Friday, January 21, 2011

What It Is: All the Treasures of the World by Faster Monkey Games

Did I say I wouldn't have time to review the first two entries in the All the Treasures of the World series by Joel Sparks and published by Faster Monkey Games?  Well, you can thank Mother Nature for giving me the time.  Thanks to about two or three inches of snow, East Stroudsburg University cancelled classes for the second time in a week.  Mrs. Higgipedia and I got to spend another snow day together and, while she works, I'll write up a more comprehensive review.

Now I know what some of this stuff is!
All the Treasures of the World Part I: Gems is a twelve page supplement which serves many purposes: random treasure generator, introduction to gemology, and rules supplement for the evaluation and sale of gems.  With it, you can generate a gem the size of a grain of rice up to one as big as a cantaloupe, which could be worth anywhere from a measly silver penny to 100,000 gold pieces.

The first section allows to to randomly generate gems.  You can either roll for value on the table provided or, if you know the value of the gem (which is more likely from my experience), you can roll on the charts based upon value to find out what type of gem you've found.  For example, a 1d20 roll on the 10gp Base Value chart gives you a Moss Opal if you roll a 12.  I wouldn't know a Moss Opal from a Moss Agate, so I look at the descriptions in the back and see that Moss Opals are green and white with a sparkle to them.  You polish them (as opposed to cutting them) and they are medium sized.  One of the nice things about Gems is that they have two scales for size: real-world and fantasy.  If you want gems the size of fists and melons (keep in mind the Hope Diamond is like an inch around and a half inch thick), go with the fantasy rules.  If you are bit more realistic, go with the Real-World size chart.

Are we done with gems?  Heck no!  While it's a no-brainer to move up and down a chart to reflect the changes in value based on size and quality, Gems includes charts to make it a lot easier to randomly generate the sizes and quality based on final value.  You find a gem worth 500gp?  Well, on a 3d6, I roll an 8 and find that find that it's a Larger (one step) 250gp Base Value gem of Good (average) quality.  Rolling a d6 on the 250gp table, we get a Flame Pearl (and after checking the description) the size of a pea (or a marble, if you are using the fantasy sizing).  They also explain how some gems can have stars and cat's eyes and some other distinctions that most of us unversed in gemology might not know.

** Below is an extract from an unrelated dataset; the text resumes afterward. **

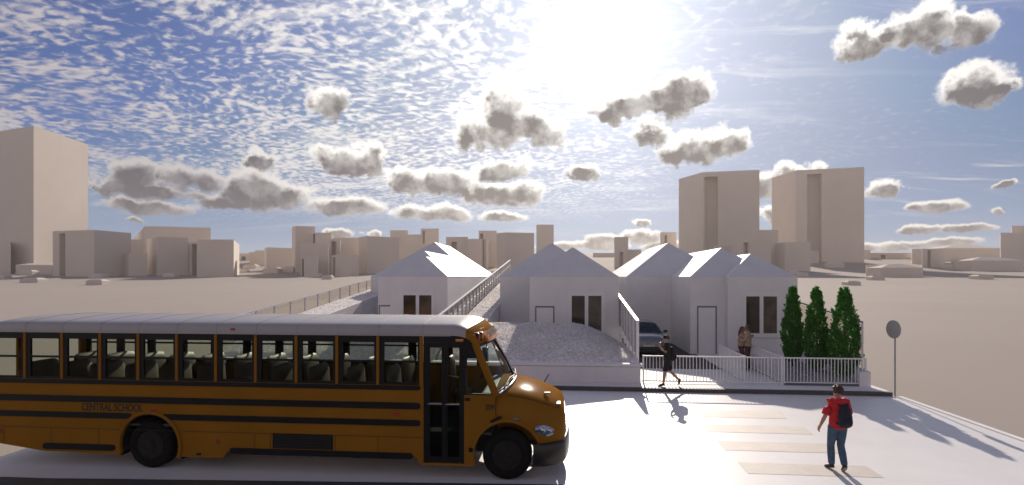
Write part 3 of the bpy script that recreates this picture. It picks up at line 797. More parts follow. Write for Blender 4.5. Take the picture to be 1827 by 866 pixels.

The last section gives some rules for identifying gems as well as detecting (and trying to pass on) fakes.  They show how jewelers, merchants, fences, and PCs will all have different abilities to detect certain things.  PCs are not very good at it, comparatively, so be wary if you plan on ripping off the pros.  I'll probably bump Dwarves up to the Merchant level of identifying things in my game (as well as any who have a merchant or mining background).

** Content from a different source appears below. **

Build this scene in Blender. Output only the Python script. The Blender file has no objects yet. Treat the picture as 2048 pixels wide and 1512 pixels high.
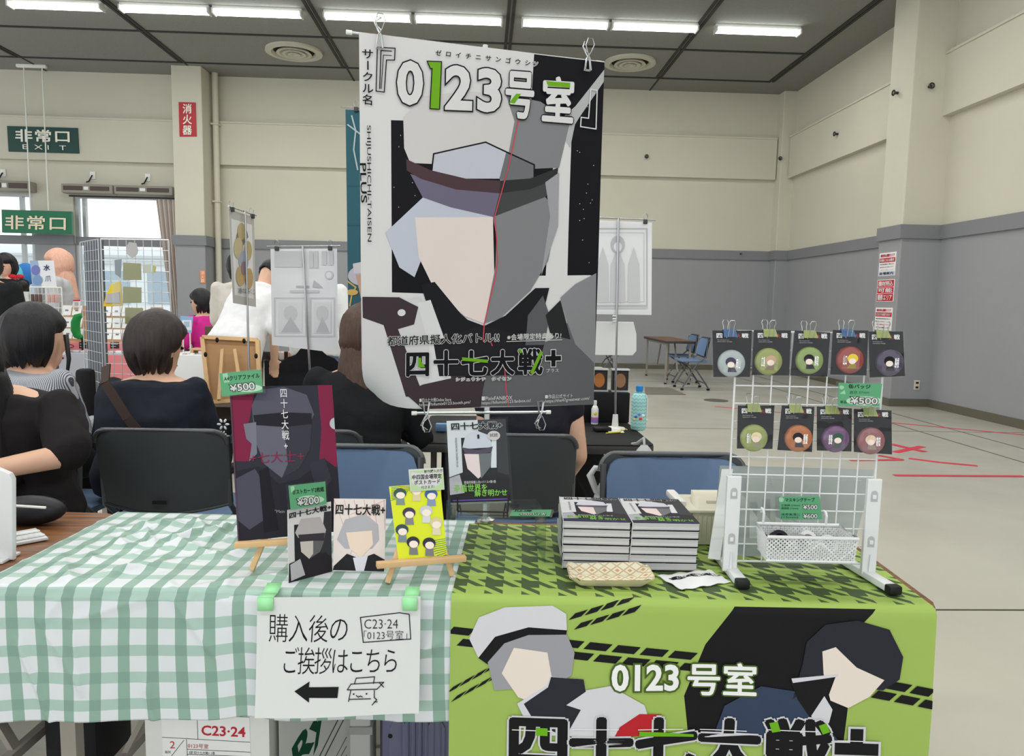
import bpy, bmesh, math, random
from mathutils import Vector, Matrix, noise
random.seed(7)
SC = bpy.context.scene
COL = SC.collection
V = Vector
PI = math.pi

# ------------------------------------------------------------------ camera
FPX, PITCH, YAW, ROLL, CH = 1460.6, .1034, .0417, .0200, 1.26
_cy, _sy, _cp, _sp = math.cos(YAW), math.sin(YAW), math.cos(PITCH), math.sin(PITCH)
CF = V((_sy*_cp, _cy*_cp, -_sp)); _r0 = V((_cy, -_sy, 0)); _u0 = _r0.cross(CF)
CR = math.cos(ROLL)*_r0 + math.sin(ROLL)*_u0
CU = -math.sin(ROLL)*_r0 + math.cos(ROLL)*_u0
CP = V((0, 0, CH))
cam = bpy.data.cameras.new('camera'); camo = bpy.data.objects.new('camera', cam); COL.objects.link(camo)
camo.matrix_world = Matrix(((CR.x, CU.x, -CF.x, CP.x), (CR.y, CU.y, -CF.y, CP.y), (CR.z, CU.z, -CF.z, CP.z), (0, 0, 0, 1)))
cam.sensor_width = 36; cam.lens = FPX/2048*36; cam.clip_end = 200
SC.camera = camo

# ------------------------------------------------------------------ sky light outside the windows, exposure
world = bpy.data.worlds.new('sky'); SC.world = world; world.use_nodes = True
world.node_tree.nodes['Background'].inputs[0].default_value = (.93, .97, 1, 1)
world.node_tree.nodes['Background'].inputs[1].default_value = 1.65
SC.view_settings.view_transform = 'Standard'; SC.view_settings.look = 'None'
SC.view_settings.gamma = 1; SC.view_settings.use_curve_mapping = False
SC.view_settings.exposure = 0.0
LAMP_W = 24.0          # watts of light of one twin-tube fitting

# ------------------------------------------------------------------ where a sight line meets a plane of the room
def ray(x, y): return CF + (x-1024)/FPX*CR - (y-756)/FPX*CU
def un(x, y, d): return CP + d*ray(x, y)
def atz(x, y, z): q = ray(x, y); return CP + q*((z-CH)/q.z)
def aty(x, y, Y): q = ray(x, y); return CP + q*(Y/q.y)
def atx(x, y, X): q = ray(x, y); return CP + q*(X/q.x)
def depth(p): return (p-CP).dot(CF)

# ------------------------------------------------------------------ materials
def lin(c): c /= 255.; return c/12.92 if c <= .04045 else ((c+.055)/1.055)**2.4
def rgb(r, g, b): return (lin(r), lin(g), lin(b), 1)
MATS = {}
def M(name, c=None, rough=.6, metal=0, emit=0, trans=0, alpha=1, spec=.4, bump=0, bscale=40, mottle=0, mscale=5, coat=0, ior=1.45):
    if name in MATS: return MATS[name]
    m = bpy.data.materials.new(name); m.use_nodes = True; nt = m.node_tree; p = nt.nodes['Principled BSDF']
    col = rgb(*c)
    p.inputs['Base Color'].default_value = col
    p.inputs['Roughness'].default_value = rough; p.inputs['Metallic'].default_value = metal
    p.inputs['Specular IOR Level'].default_value = spec; p.inputs['IOR'].default_value = ior
    p.inputs['Transmission Weight'].default_value = trans; p.inputs['Alpha'].default_value = alpha
    p.inputs['Coat Weight'].default_value = coat
    if emit: p.inputs['Emission Color'].default_value = col; p.inputs['Emission Strength'].default_value = emit
    if mottle or bump:
        tc = nt.nodes.new('ShaderNodeTexCoord')
        if mottle:
            n = nt.nodes.new('ShaderNodeTexNoise'); n.inputs['Scale'].default_value = mscale; n.inputs['Detail'].default_value = 5
            r = nt.nodes.new('ShaderNodeMapRange'); r.inputs[1].default_value = .3; r.inputs[2].default_value = .7
            r.inputs[3].default_value = 1-mottle; r.inputs[4].default_value = 1+mottle
            h = nt.nodes.new('ShaderNodeHueSaturation'); h.inputs['Color'].default_value = col
            nt.links.new(tc.outputs['Object'], n.inputs['Vector']); nt.links.new(n.outputs['Fac'], r.inputs[0])
            nt.links.new(r.outputs[0], h.inputs['Value']); nt.links.new(h.outputs[0], p.inputs['Base Color'])
        if bump:
            n = nt.nodes.new('ShaderNodeTexNoise'); n.inputs['Scale'].default_value = bscale; n.inputs['Detail'].default_value = 4
            b = nt.nodes.new('ShaderNodeBump'); b.inputs['Strength'].default_value = bump; b.inputs['Distance'].default_value = .01
            nt.links.new(tc.outputs['Object'], n.inputs['Vector']); nt.links.new(n.outputs['Fac'], b.inputs['Height'])
            nt.links.new(b.outputs[0], p.inputs['Normal'])
    MATS[name] = m
    return m
def film(name, tint=(250, 252, 252), gloss=.08, haze=0.0, rough=.06):
    """Thin clear plastic or glass: mostly see-through, with a mirror-like skin and some haze."""
    if name in MATS: return MATS[name]
    m = bpy.data.materials.new(name); m.use_nodes = True; nt = m.node_tree; nt.nodes.clear(); N = nt.nodes.new; K = nt.links.new
    o = N('ShaderNodeOutputMaterial'); t = N('ShaderNodeBsdfTransparent'); t.inputs[0].default_value = rgb(*tint)
    g = N('ShaderNodeBsdfGlossy'); g.inputs['Roughness'].default_value = rough
    d = N('ShaderNodeBsdfDiffuse'); d.inputs[0].default_value = rgb(*tint)
    x = N('ShaderNodeMixShader'); x.inputs[0].default_value = haze; K(t.outputs[0], x.inputs[1]); K(d.outputs[0], x.inputs[2])
    lw = N('ShaderNodeLayerWeight'); lw.inputs[0].default_value = .5; mr = N('ShaderNodeMapRange'); mr.inputs[1].default_value = .45; mr.inputs[3].default_value = gloss; mr.inputs[4].default_value = .45; K(lw.outputs['Facing'], mr.inputs[0])
    y = N('ShaderNodeMixShader'); K(mr.outputs[0], y.inputs[0]); K(x.outputs[0], y.inputs[1]); K(g.outputs[0], y.inputs[2]); K(y.outputs[0], o.inputs[0])
    MATS[name] = m; return m
def ink(r, g, b): return M('ink_%d_%d_%d' % (r, g, b), (r, g, b), .6, spec=.18)
def dull(r, g, b): return M('dull_%d_%d_%d' % (r, g, b), (r, g, b), .75)
def nodes_of(name, c, rough):
    m = M(name, c, rough); nt = m.node_tree; return m, nt, nt.nodes['Principled BSDF']
def mth(nt, op, a, b=None):
    n = nt.nodes.new('ShaderNodeMath'); n.operation = op
    for i, x in enumerate((a, b)):
        if x is None: continue
        if isinstance(x, (int, float)): n.inputs[i].default_value = x
        else: nt.links.new(x, n.inputs[i])
    return n.outputs[0]
def uvxy(nt):
    u = nt.nodes.new('ShaderNodeUVMap'); s = nt.nodes.new('ShaderNodeSeparateXYZ'); nt.links.new(u.outputs[0], s.inputs[0])
    return s.outputs[0], s.outputs[1]
def mix(nt, f, a, b):
    n = nt.nodes.new('ShaderNodeMix'); n.data_type = 'RGBA'; nt.links.new(f, n.inputs[0])
    for i, x in ((6, a), (7, b)):
        if isinstance(x, tuple): n.inputs[i].default_value = x
        else: nt.links.new(x, n.inputs[i])
    return n.outputs[2]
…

All the Treasures of the World Part II: Jewels is a little trickier to work with, since the nature of jewelry means that you have to manage a few more moving parts.  Jewels breaks down each piece of jewelry based upon what type it is, what it is made of, any kind of style or motif, and gems added.  I think the easiest way to show what the supplement is capable of is to walk you through the creation of a few bits of jewelry.

Let's say you want to buy your mother some nice, simple copper earrings.  Looking at the item chart and cross-referencing the materials chart, you come up with 5 sp.  Happy birthday, mom.

Something a little crazier?  Well, let's see what the King's Crown would be like?  Well, it's made of platinum, which makes it's frame along worth 300gp.  It's masterfully engraved with 12 images of past Kings' triumphs, upping the value to 2880gp.  We're going to go with the nonpareil level of gemstoning, since it's a sovereign's gaudy headgear.  The glory on it is a 2500gp gem (A flawless blue diamond the size of a pea), surrounded by 30 100gp gems (Lesser sapphire chips),  with 66 10gp gems (Flawless star garnet chips) in the setting.  The King's Crown is worth about 9,000gp.  Good luck fencing THAT.

Gems and Jewels  are a wonderful investment of four dollars (two bucks each).  I plan on using them extensively in my sandbox.  If you are a fan of flavor and detail in your treasure, these are indispensable.